Estuvo entre nosotros, hace apenas una semana. Peter Greenaway, pintor deslumbrante, inquietante constructor de filmes experimentales, autor de una veintena de alucinantes documentales y creador de ocho largometrajes, entre los que destacan The drayghtsmans contract (El contrato del dibujante, 1982) que narra las vicisitudes de un pintor emplazado a realizar un lienzo acerca de un futuro fallecimiento; The cook, the thief, his wife, her lover (El cocinero, el ladrón, su esposa y su amante, 1989); The baby of Macon (El bebé de Macon, 1993). A propósito de El cocinero..., Greenaway concedió una entrevista a Michel Ciment de la revista Positif (No. 320) en la que precisó sus inclinaciones plásticas: ``El manierismo, ese periodo del arte que abarca desde 1490 hasta 1580, siempre me resultó fascinante, y hoy me conmueve más que nunca, porque estoy convencido que fatigamos de nueva cuenta otra etapa manierista, que otros llaman posmoderna''.
Sin duda Greenaway es, a mi entender, un manierista en el manejo de los elementos visuales y narrativos del séptimo arte. Pero, ¿qué entendemos por manierismo? Para mí, manierismo es aquel estilo pictórico que practicaron artistas como Bronzino, Greco, Antonio Moro y Giorgione, que sacrificaba la representación auténtica de la realidad para dar cabida en la obra a la elegancia, el refinamiento, la preciosidad. En otras palabras, para aquellos pintores que trabajaron en los siglos XV y XVI, el arte no debe ser imitación obsesiva de la naturaleza sino invención del espíritu (léase imaginación), una suerte de canto fantasioso, poético, más allá de la concepción realista. Entonces, estarán de acuerdo conmigo que El cocinero... o El bebé... fueron concebidas desde este estremecedor estilo, que según el cineasta inglés, ``nos presenta una de las caras más interesantes de la civilización: la civilización en exceso'' (Entrevista de Raquel Peguero en estas páginas).

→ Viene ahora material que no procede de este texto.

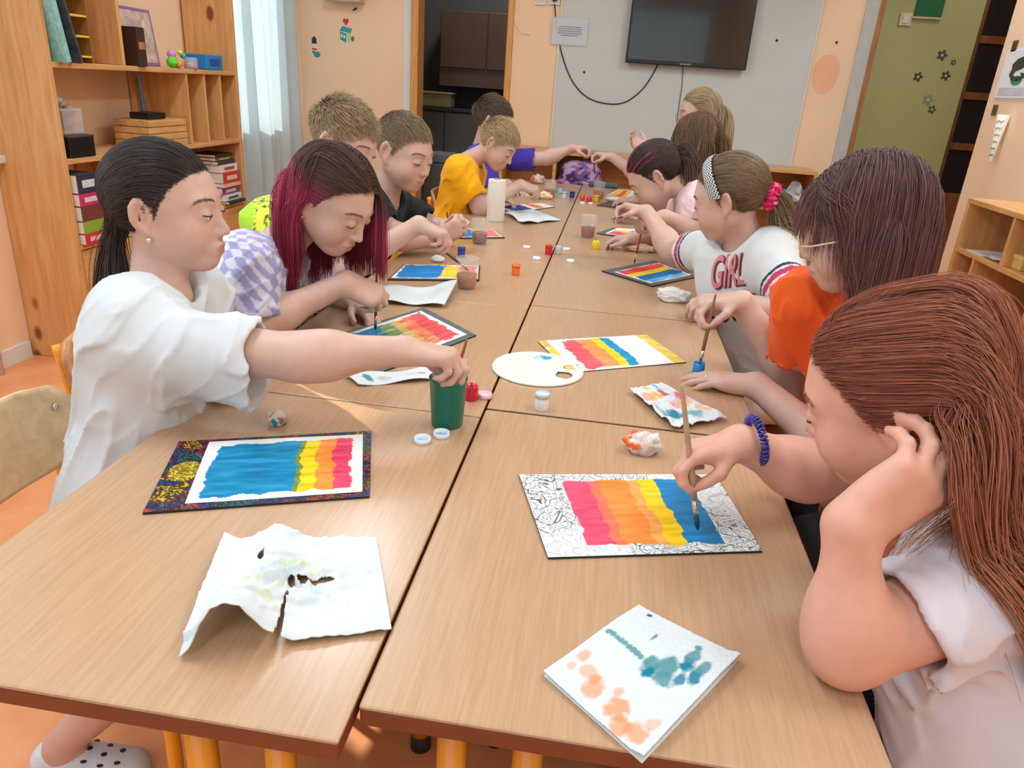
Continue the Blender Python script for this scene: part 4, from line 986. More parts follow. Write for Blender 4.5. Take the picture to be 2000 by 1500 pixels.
def towel_c(u, v):
    C = np.repeat(lin((218, 227, 230))[None], len(u), 0); y_ = (vnoise(np.stack([u*14, v*14], 1), 1.2, 7) > .42) & ((u-.42)**2/.05+(v-.52)**2/.08 < 1); C[y_] = C[y_]*np.array([.99, .97, .76]); return C
towel('paper_towel', 'large torn paper towel with a hole, lying nearest on the left', [az(440, 1060), az(735, 1056), az(765, 1236), az(350, 1290)], towel_h, towel_c, 150, 120, hole)
def stain_c(spots):
    def f(u, v):
        C = np.repeat(lin((216, 223, 224))[None], len(u), 0); n = .35*fbm(np.stack([u*16, v*16], 1), 1.3, 3, 12)
        for (a, b_, ra, rb, col, s) in spots:
            d = (u-a)**2/ra**2+(v-b_)**2/rb**2; w = np.clip((1.05-d+n)*1.6, 0, 1)*s; C = C*(1-w[:, None])+lin(col)*w[:, None]
        return C
    return f
T1, T2, O1 = (26, 126, 150), (84, 146, 152), (250, 152, 104)
# u runs from the left corner to the upper corner, v from there to the right / lower corner
spots = [(.62+.00*k, .02+.052*k, .035, .035, T2, .85) for k in range(9)]
spots = [(.60-.03*k/8, .06+.36*k/8, .030, .030, T2, .9) for k in range(9)]+[(.56, .52, .10, .07, T2, .95), (.50, .56, .07, .05, T1, 1), (.62, .64, .12, .10, T2, .95), (.52, .68, .07, .09, T2, .9), (.72, .74, .08, .07, T1, 1), (.80, .72, .08, .06, T2, .9), (.66, .86, .08, .06, T1, .95), (.58, .78, .08, .05, T1, .9), (.76, .86, .07, .06, T2, .9), (.78, .36, .055, .02, T1, .85), (.95, .16, .02, .03, (20, 96, 130), 1), (.90, .70, .03, .04, T1, .8)]
spots += [(.30, .10, .07, .055, O1, .65), (.17, .10, .05, .045, O1, .5), (.22, .24, .06, .08, O1, .6), (.15, .36, .10, .09, O1, .75), (.20, .32, .05, .05, O1, .7), (.14, .62, .09, .11, O1, .85), (.06, .72, .07, .10, O1, .8), (.10, .84, .08, .10, O1, .8), (.24, .52, .04, .05, O1, .6), (.20, .88, .06, .06, O1, .5)]
P4 = [az(1060, 1322), az(1246, 1187), az(1443, 1293), az(1254, 1494)]
towel('paper_towel', 'folded paper towel with blue and orange stains at the near right edge', P4, lambda u, v: .004+.0025*fbm(np.stack([u*2, v*2], 1), 1, 2, 3)+.005*np.exp(-((1-v)/.08)**2), stain_c(spots), 140, 140)
towel('paper_towel_layer', 'x', [az(1061, 1325), az(1246, 1189), az(1441, 1296), az(1253, 1496)], lambda u, v: .0005+0*u, None, 6, 6, z0=TT+.0006)
o = bpy.data.objects['paper_towel_layer']; o.name = 'under_layer'; p_ = bpy.data.objects['paper_towel.001']
for k_ in ('label', 'category', 'group'): del o[k_]
o.parent = p_; o.location = (0, 0, -.0004)
sp2 = [(.2, .3, .2, .12, (250, 150, 90), .7), (.45, .25, .12, .1, (250, 176, 60), .9), (.25, .75, .16, .12, (26, 126, 150), .95), (.5, .55, .1, .1, (240, 110, 100), .6), (.62, .25, .08, .12, (210, 60, 100), .9), (.7, .55, .16, .08, (250, 160, 70), .7), (.85, .4, .14, .12, (226, 60, 110), .85), (.6, .8, .14, .1, (90, 150, 165), .8), (.85, .75, .1, .1, (250, 170, 90), .7), (.45, .05, .1, .06, (220, 200, 60), .8), (.7, .1, .07, .1, (110, 160, 170), .8), (.1, .6, .06, .15, (90, 150, 170), .7)]
towel('paper_towel', 'crinkled paper towel covered with many coloured stains, before the girl in orange', q((1228, 768), (1290, 755), (1420, 823), (1316, 844)), lambda u, v: .006+.006*np.abs(fbm(np.stack([u*4, v*4], 1), 1.2, 3, 9)), stain_c(sp2))
towel('paper_towel', 'white rumpled paper towel beside the pink-haired girl\'s hand', q((742, 566), (893, 564), (868, 603), (738, 594)), lambda u, v: .004+.016*np.clip((u-.7)/.3, 0, 1)*np.clip(1-v, 0, 1)+.004*np.sin(u*9)+.004, None)
towel('paper_towel', 'stained white paper lying under the outstretched arm', q((672, 738), (830, 722), (858, 744), (700, 756)), lambda u, v: .004+.004*np.sin(u*7+v*3), stain_c([(.2, .5, .06, .3, (30, 130, 150), .9), (.4, .5, .1, .2, (180, 190, 190), .8), (.75, .5, .1, .2, (190, 190, 180), .6), (.85, .6, .05, .1, (200, 120, 80), .8)]))
towel('paper_towel', 'white folded paper towel beside the paper roll', q((984, 419), (1042, 411), (1096, 432), (1022, 440)), lambda u, v: .004+.012*np.abs(np.sin(u*6+v*4))*(1-u), None)
def crumple(label, px, py, size, cols, seed, squash=.6, flat=None, group='crumpled paper tissues'):
    P = az(px, py); bm = bmesh.new(); bmesh.ops.create_icosphere(bm, subdivisions=4, radius=1); V = np.array([v.co[:] for v in bm.verts])
    r = .78+.30*np.abs(fbm(V+seed, 1.6, 3, seed))+.18*np.abs(fbm(V+seed, 4.5, 2, seed+3)); V = V*r[:, None]*np.array(size)[None]; V[:, 2] = np.maximum(V[:, 2]+size[2]*.75, 0)
    for v, x in zip(bm.verts, V): v.co = x
    me = bm_mesh(bm, 'tissue', True); n = fbm(V/max(size), 1.7, 3, seed+7); C = np.repeat(lin(cols[0])[None], len(V), 0)
    for i, c in enumerate(cols[1:]): w = np.clip((n*(1 if i % 2 == 0 else -1)-.22)*5, 0, 1); C = C*(1-w[:, None])+lin(c)*w[:, None]
    set_col(me, C); o = link('crumpled_tissue', me, TOWEL); o.location = (P[0], P[1], TT+.0005); return tag(o, label, 'tissue', group)
W_ = (240, 232, 224)
crumple('crumpled tissue with orange stains right of the middle seam', 1254, 884, (.030, .020, .022), [W_, (240, 110, 50), (220, 205, 195)], 3)
crumple('small crumpled tissue with blue stains near the front left painting', 542, 830, (.017, .013, .015), [(226, 214, 200), (60, 140, 170), (170, 130, 100)], 5)
crumple('white crumpled cloth by the headband girl\'s hand', 1316, 588, (.052, .030, .022), [(240, 240, 236)], 7)
crumple('pale orange crumpled tissue on the third right table', 1247, 491, (.062, .024, .016), [(240, 214, 190), (244, 130, 60)], 9)
crumple('small white crumpled tissue near the neon-shirted boy\'s brush', 855, 512, (.020, .014, .013), [(236, 236, 232)], 11)
crumple('crumpled tissue by the hands of the boy in black', 904, 440, (.024, .02, .016), [(240, 224, 200), (240, 140, 80)], 13)
crumple('crumpled orange-stained tissue left of the far water cup', 1050, 358, (.045, .03, .03), [(244, 222, 206), (240, 120, 80)], 15)
crumple('crumpled cream tissue at the hand of the boy in yellow', 1063, 389, (.042, .025, .022), [(246, 234, 210), (240, 190, 130)], 17)
crumple('flat crumpled white cloth on the far right table', 1204, 393, (.060, .045, .012), [(238, 238, 236)], 19)
# ---- paper roll
P = az(967, 431); t = thing('paper_towel_roll', 'white paper towel roll standing on the left row', 'paper roll', (P[0], P[1], TT))
lathe('roll', [(.018, .172), (.036, .172), (.0375, .168), (.038, .10), (.0375, .004), (.036, 0), (.0, 0)], plain((232, 230, 220), .85, .03, 60, bump=.1, name='towel_roll'), t, 40)
lathe('cardboard_core', [(.0165, .02), (.0165, .1725), (.0182, .1725), (.0182, .15)], plain((170, 140, 105), .8, name='cardboard'), t, 24)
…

Exceso presente en El bebé de Macon, en cuyo turbulento contexto ideológico se maneja la burla no sólo de la inmaculada --virginal-- concepción del niño Jesús, posteriormente llamado Cristo, sino también de los rituales --siempre abocados a la comercialización-- de la Iglesia medieval y renacentista. Así, una visión de esta naturaleza de la catolicidad sólo puede concebirse en estos años terminales plenos de descomposición social. Ahora bien, desde el punto de vista técnico, Greenaway utiliza para encuadrar estas ideas desquiciantes una extrema elegancia en los renglones de la escenografía, el vestuario y los movimientos dancísticos, siempre apoyados por barrocas melodías (Corelli, Monteverdi, Frescobaldi, pero también Locke, Clamer, Blow). Sí, El bebé... podría calificarse como una auténtica manipulación manierista al servicio de la desmitificación del cristianismo; El cocinero..., articulada mediante tres actos y un prólogo, cuya trama se entreteje a lo largo y a lo ancho de diez días vendría a ser la exageración visual y narrativa de aquel estilo inicialmente pictórico y hoy cinemático. Reparemos al contemplar la película la desbordante utilización de los colores para recalcar las pulsiones emocionales que se agitan en las secuencias que dan forma y sentido a la historia. Por ejemplo --comentario de la entrevista de Ciment--: ``El rojo indica peligro, el verde comodidad y seguridad, el negro tortura y muerte. Otras --según Ciment-- para remarcar ambientes: ``el estacionamiento, frío y nocturno, es azul; el restaurante es rojo, porque allí ocurren acciones fatales; la cocina verde, porque las viandas provienen de la naturaleza; la biblioteca muestra los tonos cálidos del marrón y el naranja; el baño donde suceden los contactos sexuales es blanco...''.
Una última consideración, misma que transcribió Raquel Peguero (La Jornada, 17 de junio) y que dice: ``...ansiedad de llevar las cosas aún más lejos, de romper definitivamente con el lenguaje cinematográfico tradicional''. ¿Olvida, acaso, el inglés, que esa lucha contra el texto, el encuadre, el marco/pantalla, ya la habían emprendido otros cineastas? ¿Olvida que Dziga Vertov --años veinte, cine mudo-- propuso que la cámara se transformara en un ojo mecánico --kinoglass-- para transvasar a los fotogramas la realidad lejos de cualquier artificio? ¿Olvida los hábiles manejos del ``fuera de campo'' (presencias, voces y música) de los directores de la modernidad? No continuemos, sería pecar de exceso como peca nuestra decadente civilización.